**STATED GOAL**
Go through the data below line by line and count those containing the word "Python". Reply with the count only.

* BEGIN DATASET ROWS *

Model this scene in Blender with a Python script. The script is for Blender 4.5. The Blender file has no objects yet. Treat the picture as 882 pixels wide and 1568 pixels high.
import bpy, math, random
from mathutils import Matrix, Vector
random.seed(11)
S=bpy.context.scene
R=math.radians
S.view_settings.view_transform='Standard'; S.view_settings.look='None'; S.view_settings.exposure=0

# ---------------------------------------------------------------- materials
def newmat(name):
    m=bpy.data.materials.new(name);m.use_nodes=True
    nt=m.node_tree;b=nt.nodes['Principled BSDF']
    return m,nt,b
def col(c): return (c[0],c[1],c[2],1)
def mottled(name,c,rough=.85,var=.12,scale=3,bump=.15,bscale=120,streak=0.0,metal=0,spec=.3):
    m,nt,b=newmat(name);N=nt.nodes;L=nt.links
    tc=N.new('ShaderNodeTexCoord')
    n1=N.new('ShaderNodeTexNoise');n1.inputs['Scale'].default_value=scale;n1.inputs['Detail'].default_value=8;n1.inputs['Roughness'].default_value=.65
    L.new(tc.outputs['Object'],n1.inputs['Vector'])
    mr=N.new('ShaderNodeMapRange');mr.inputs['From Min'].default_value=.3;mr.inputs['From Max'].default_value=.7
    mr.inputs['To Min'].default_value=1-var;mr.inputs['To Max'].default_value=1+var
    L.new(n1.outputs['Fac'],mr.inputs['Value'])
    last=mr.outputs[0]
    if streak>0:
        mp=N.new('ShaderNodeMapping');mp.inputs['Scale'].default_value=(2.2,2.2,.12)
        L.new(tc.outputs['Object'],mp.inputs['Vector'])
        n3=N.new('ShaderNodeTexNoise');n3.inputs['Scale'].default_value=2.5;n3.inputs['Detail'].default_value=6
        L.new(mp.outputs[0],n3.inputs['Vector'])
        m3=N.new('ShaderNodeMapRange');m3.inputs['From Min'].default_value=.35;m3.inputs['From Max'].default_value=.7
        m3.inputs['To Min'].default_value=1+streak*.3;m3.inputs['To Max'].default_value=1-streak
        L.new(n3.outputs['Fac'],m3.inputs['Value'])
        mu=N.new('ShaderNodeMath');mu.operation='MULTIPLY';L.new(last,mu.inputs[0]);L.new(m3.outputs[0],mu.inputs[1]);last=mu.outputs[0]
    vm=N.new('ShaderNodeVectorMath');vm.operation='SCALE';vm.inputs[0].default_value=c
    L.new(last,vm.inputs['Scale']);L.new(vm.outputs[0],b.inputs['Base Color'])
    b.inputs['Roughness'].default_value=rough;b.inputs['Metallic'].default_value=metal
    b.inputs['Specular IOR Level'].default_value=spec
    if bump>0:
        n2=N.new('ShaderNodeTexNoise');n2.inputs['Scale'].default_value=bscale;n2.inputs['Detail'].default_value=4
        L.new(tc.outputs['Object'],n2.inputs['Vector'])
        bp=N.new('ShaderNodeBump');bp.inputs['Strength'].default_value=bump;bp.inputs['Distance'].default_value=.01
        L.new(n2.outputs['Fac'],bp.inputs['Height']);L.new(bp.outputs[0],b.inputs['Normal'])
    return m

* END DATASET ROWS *
* BEGIN DATASET ROWS *

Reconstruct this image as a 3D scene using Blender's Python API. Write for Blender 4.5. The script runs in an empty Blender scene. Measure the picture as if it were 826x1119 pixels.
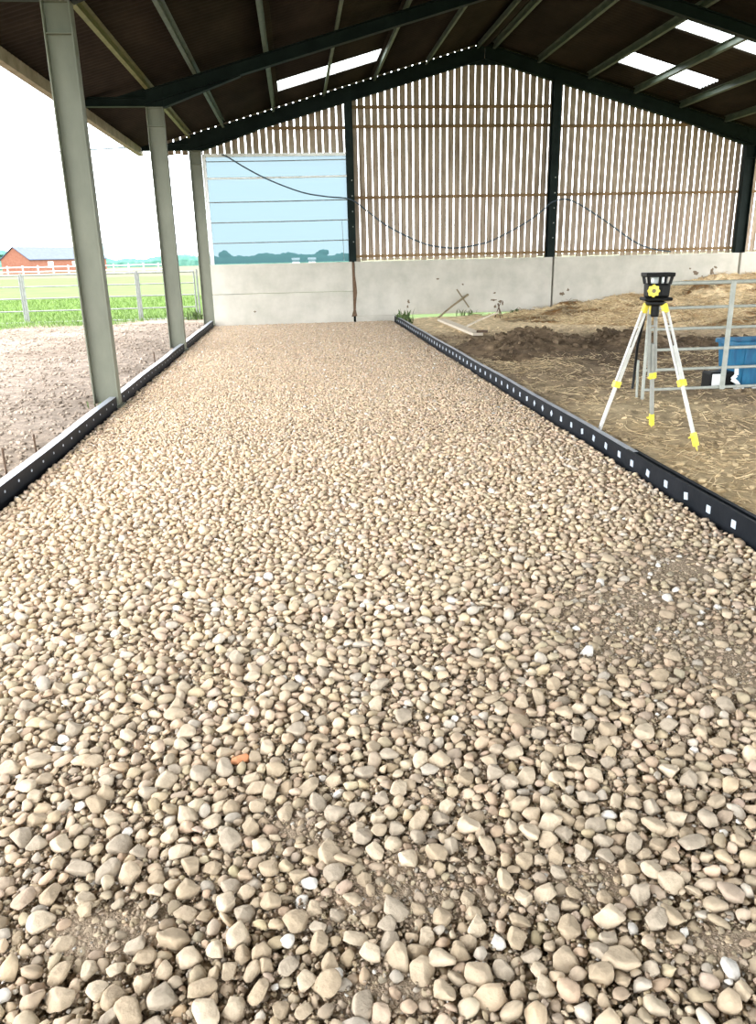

* END DATASET ROWS *

**EXPECTED ANSWER**
2